By Myrna M. Velasco – August 27, 2022, 10:52 AM
from Manila Bulletin
The new leadership at the Department of Energy (DOE) is still in limbo in tracking own the written report over nuclear power study that the previous administration purportedly carried out with a P266-million funding allocated from state coffers.
“We have asked our current staff who are in charge to look for the study that was supposed to have been conducted, so I’m still looking for the copy. Definitely, it’s not in my office,” Energy Secretary Raphael P. M. Lotilla stressed.
The current DOE chief will need to get his hands on that nuclear power study as he was required by the Senate Committee on Energy to have that document submitted to them.
Senate Committee on Energy Vice Chairman Sherwin T. Gatchalian indicated in a hearing that the conduct of a study on the country’s plan to delve into nuclear power development had been earmarked a budget of P226 million, but the team of former Energy Secretary Alfonso Cusi had not submitted any final report of that proposed study.
At this point, Lotilla stated that the initial information he gathered from the DOE staff was “that the Senate provided certain amount and the amounts that have been released to the DOE have been spent for certain activities, including the conduct of a polling survey to determine where the public stands with respect to nuclear power and so on.”
Nevertheless, sources from the Senate energy committee conveyed that even for that reported survey, the previous DOE leadership had not submitted any “detailed outcome,” including on queries whether the procurement of an entity to undertake the survey had gone through the usual well-documented bidding or if it had followed the procurement process of the government.
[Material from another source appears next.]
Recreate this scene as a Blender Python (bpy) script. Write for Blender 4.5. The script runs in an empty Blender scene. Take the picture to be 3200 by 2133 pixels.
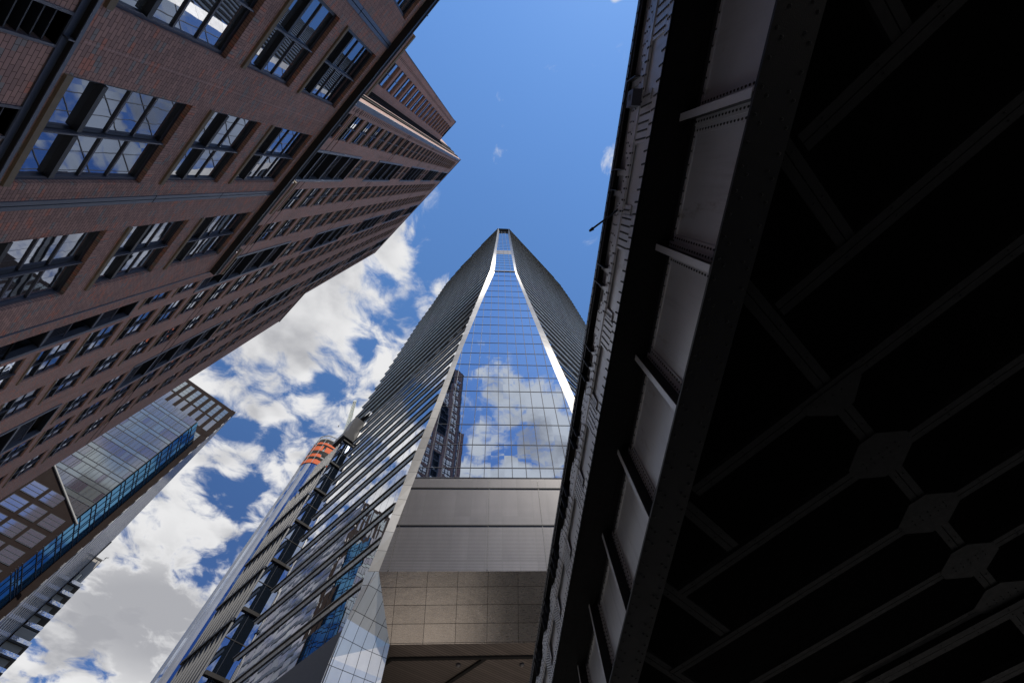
import bpy, bmesh, math, random
from mathutils import Vector, Matrix
random.seed(7)
SC = bpy.context.scene
COL = SC.collection
R = math.radians

# ------------------------------------------------------------------ camera
CAMZ = 1.6
cd = bpy.data.cameras.new('camera')
cam = bpy.data.objects.new('camera', cd); COL.objects.link(cam)
cd.sensor_width = 36; cd.sensor_fit = 'HORIZONTAL'; cd.lens = 14.0
cd.clip_start = 0.05; cd.clip_end = 5000
r_ = Vector((0.9987576, -0.0366228, -0.0337949))
d_ = Vector((0.0214303, 0.9279025, -0.3722064))
f_ = Vector((0.0449896, 0.3710197, 0.9275345))
m = Matrix((r_, -d_, -f_)).transposed().to_4x4()
m.translation = Vector((0, 0, CAMZ))
cam.matrix_world = m
SC.camera = cam

# ------------------------------------------------------------------ light, exposure
SC.view_settings.view_transform = 'Standard'
SC.view_settings.look = 'None'
SC.view_settings.exposure = 0.85
SC.view_settings.gamma = 1.0
SC.view_settings.use_curve_mapping = False
SUN_AZ, SUN_EL = R(-66), R(52)          # azimuth counted from +X towards +Y
SUN_DIR = Vector((math.cos(SUN_AZ)*math.cos(SUN_EL), math.sin(SUN_AZ)*math.cos(SUN_EL), math.sin(SUN_EL)))
sd = bpy.data.lights.new('sun', 'SUN'); sd.energy = 2.3; sd.angle = R(0.53); sd.color = (1.0, .94, .84)
sun = bpy.data.objects.new('sun', sd); COL.objects.link(sun)
sun.rotation_euler = SUN_DIR.to_track_quat('Z', 'Y').to_euler()
sun.location = (0, -60, 150)
SC.cycles.caustics_reflective = False; SC.cycles.caustics_refractive = False
SKY_STRENGTH = 0.125
world = bpy.data.worlds.new('World'); SC.world = world; world.use_nodes = True


class NT:
    """tiny helper around a node tree"""
    def __init__(s, tree):
        s.t = tree; s.n = tree.nodes; s.l = tree.links
    def add(s, kind, **kw):
        n = s.n.new(kind)
        for k, v in kw.items(): setattr(n, k, v)
        return n
    def set(s, sock, v):
        if hasattr(v, 'is_output'): s.l.new(v, sock)
        else: sock.default_value = v
    def math(s, op, a, b=0.0, c=0.0, clamp=False):
        n = s.add('ShaderNodeMath', operation=op); n.use_clamp = clamp
        for i, v in enumerate((a, b, c)): s.set(n.inputs[i], v)
        return n.outputs[0]
    def vmath(s, op, a, b=(0, 0, 0), scale=None):
        n = s.add('ShaderNodeVectorMath', operation=op)
        s.set(n.inputs[0], a); s.set(n.inputs[1], b)
        if scale is not None: s.set(n.inputs[3], scale)
        return n.outputs[1] if op in ('LENGTH', 'DISTANCE', 'DOT_PRODUCT') else n.outputs[0]
    def mix(s, f, a, b, blend='MIX'):
        n = s.add('ShaderNodeMix', data_type='RGBA', blend_type=blend)
        s.set(n.inputs[0], f); s.set(n.inputs[6], a); s.set(n.inputs[7], b)
        return n.outputs[2]
    def sep(s, v):
        n = s.add('ShaderNodeSeparateXYZ'); s.set(n.inputs[0], v); return n.outputs
    def comb(s, x, y, z):
        n = s.add('ShaderNodeCombineXYZ')
        for i, v in enumerate((x, y, z)): s.set(n.inputs[i], v)
        return n.outputs[0]
    def noise(s, v, scale, detail=4, rough=.5, dist=0.0, color=False):
        n = s.add('ShaderNodeTexNoise'); s.set(n.inputs['Vector'], v)
        n.inputs['Scale'].default_value = scale; n.inputs['Detail'].default_value = detail
        n.inputs['Roughness'].default_value = rough; n.inputs['Distortion'].default_value = dist
        return n.outputs[1 if color else 0]
    def ramp(s, v, lo, hi, smooth=True):
        n = s.add('ShaderNodeMapRange', interpolation_type='SMOOTHSTEP' if smooth else 'LINEAR')
        s.set(n.inputs[0], v); s.set(n.inputs[1], lo); s.set(n.inputs[2], hi)
        n.inputs[3].default_value = 0; n.inputs[4].default_value = 1
        return n.outputs[0]
    def white(s, v, color=False):
        n = s.add('ShaderNodeTexWhiteNoise', noise_dimensions='3D'); s.set(n.inputs['Vector'], v)
        return n.outputs[1 if color else 0]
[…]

The Senate body emphasized that the P226-million budget had been released to the DOE in tranches, and there had been specific allocations prescribed for each batch of budget release. The major output expected from the agency was supposedly a comprehensive study that will guide the government as it zooms in on policymaking and regulation framing on the country’s renewed goal toward nuclear power development.
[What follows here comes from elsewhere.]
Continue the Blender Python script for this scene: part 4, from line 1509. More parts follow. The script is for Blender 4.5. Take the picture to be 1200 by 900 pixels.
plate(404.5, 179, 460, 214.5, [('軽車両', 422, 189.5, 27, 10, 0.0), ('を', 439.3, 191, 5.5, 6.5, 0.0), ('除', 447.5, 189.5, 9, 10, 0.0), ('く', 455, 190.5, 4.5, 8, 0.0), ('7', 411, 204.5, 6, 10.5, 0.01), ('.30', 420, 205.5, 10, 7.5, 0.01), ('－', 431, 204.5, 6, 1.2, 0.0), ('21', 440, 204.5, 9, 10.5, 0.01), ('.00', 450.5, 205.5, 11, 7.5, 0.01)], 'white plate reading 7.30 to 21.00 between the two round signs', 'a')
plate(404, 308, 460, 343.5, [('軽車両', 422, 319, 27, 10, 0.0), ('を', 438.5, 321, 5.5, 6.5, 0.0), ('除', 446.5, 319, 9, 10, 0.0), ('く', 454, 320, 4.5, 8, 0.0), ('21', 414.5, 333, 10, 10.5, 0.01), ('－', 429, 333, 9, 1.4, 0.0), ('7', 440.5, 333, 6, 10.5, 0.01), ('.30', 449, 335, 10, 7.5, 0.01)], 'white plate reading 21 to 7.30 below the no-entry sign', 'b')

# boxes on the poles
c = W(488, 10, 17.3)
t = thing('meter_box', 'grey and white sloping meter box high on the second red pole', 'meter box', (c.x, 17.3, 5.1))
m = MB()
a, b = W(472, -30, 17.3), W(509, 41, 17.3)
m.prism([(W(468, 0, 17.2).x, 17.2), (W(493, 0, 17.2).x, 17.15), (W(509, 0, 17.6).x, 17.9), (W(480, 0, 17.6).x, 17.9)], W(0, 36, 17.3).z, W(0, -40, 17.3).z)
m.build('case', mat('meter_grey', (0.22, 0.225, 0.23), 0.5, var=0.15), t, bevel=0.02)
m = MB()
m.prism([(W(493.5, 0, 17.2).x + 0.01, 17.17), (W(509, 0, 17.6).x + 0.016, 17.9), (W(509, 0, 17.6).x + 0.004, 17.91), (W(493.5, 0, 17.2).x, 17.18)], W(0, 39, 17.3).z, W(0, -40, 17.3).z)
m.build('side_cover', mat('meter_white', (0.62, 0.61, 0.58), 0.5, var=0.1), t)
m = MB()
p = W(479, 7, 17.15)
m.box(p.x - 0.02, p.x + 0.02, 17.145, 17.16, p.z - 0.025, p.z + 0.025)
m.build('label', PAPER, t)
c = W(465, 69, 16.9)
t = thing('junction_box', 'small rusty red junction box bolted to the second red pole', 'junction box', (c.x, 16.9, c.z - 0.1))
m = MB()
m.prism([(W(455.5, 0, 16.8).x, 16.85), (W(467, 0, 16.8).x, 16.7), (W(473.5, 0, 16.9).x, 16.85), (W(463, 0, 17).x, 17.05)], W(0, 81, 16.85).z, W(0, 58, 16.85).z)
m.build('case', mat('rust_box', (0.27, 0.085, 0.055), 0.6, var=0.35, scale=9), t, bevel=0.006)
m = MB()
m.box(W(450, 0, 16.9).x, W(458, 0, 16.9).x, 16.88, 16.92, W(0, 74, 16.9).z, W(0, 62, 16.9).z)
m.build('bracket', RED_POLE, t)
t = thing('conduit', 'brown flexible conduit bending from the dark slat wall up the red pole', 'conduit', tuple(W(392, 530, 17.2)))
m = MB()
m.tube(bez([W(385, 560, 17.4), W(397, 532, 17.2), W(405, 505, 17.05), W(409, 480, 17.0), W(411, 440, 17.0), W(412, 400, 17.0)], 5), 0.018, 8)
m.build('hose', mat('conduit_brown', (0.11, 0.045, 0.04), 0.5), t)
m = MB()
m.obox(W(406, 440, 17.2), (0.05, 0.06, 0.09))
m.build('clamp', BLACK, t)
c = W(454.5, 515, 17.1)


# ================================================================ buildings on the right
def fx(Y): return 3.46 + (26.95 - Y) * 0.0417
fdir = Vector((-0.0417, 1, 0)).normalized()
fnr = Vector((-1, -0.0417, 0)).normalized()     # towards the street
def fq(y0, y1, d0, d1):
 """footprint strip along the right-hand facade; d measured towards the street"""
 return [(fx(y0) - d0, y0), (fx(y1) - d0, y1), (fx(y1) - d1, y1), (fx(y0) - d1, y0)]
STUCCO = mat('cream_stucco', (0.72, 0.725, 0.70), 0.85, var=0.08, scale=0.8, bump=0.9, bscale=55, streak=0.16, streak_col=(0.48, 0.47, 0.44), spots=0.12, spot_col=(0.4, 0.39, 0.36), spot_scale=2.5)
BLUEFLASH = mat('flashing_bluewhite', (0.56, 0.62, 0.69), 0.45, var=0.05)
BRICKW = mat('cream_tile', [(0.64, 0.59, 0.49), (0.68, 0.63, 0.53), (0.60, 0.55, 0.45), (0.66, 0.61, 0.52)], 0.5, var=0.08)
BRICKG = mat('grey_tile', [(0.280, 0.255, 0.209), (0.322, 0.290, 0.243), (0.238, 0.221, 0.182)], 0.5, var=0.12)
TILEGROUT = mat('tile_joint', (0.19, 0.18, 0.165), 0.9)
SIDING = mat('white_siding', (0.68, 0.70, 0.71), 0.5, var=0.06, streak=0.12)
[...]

When it comes to his “finding nemo” expedition on the nuclear power study, Lotilla asserted that “I am going to have to orient myself on these things because as you know, I don’t have undersecretaries yet to assist me and there are quite a number of things that demand our immediate attention.”
Gatchalian had repeatedly reminded the former DOE leadership that they must “uphold transparency” in the crafting of a plan and policy framework that will steer the country’s investment renaissance into nuclear energy.
And since nuclear power is generally perceived as a highly risky business, any renewed plunge into it shall be firmly backed up by an in-depth study, not just on the technical facet of nuclear power operations, but also on the equally paramount concerns of project financing, social acceptance, safety as well as security issues on top of the conspicuous need for well-studied and sound policy and regulatory structures.
The Philippines is targeting to revive its nuclear power ambition on a two-pronged approach – one part of the plan is to re-assess the viability of repowering the mothballed 620-megawatt Bataan Nuclear Power Plant (BNPP), and the other will be to pursue new builds, both on the terrain of deploying innovative small modular reactors (SMRs) and the conventional large-scale nuclear power facilities.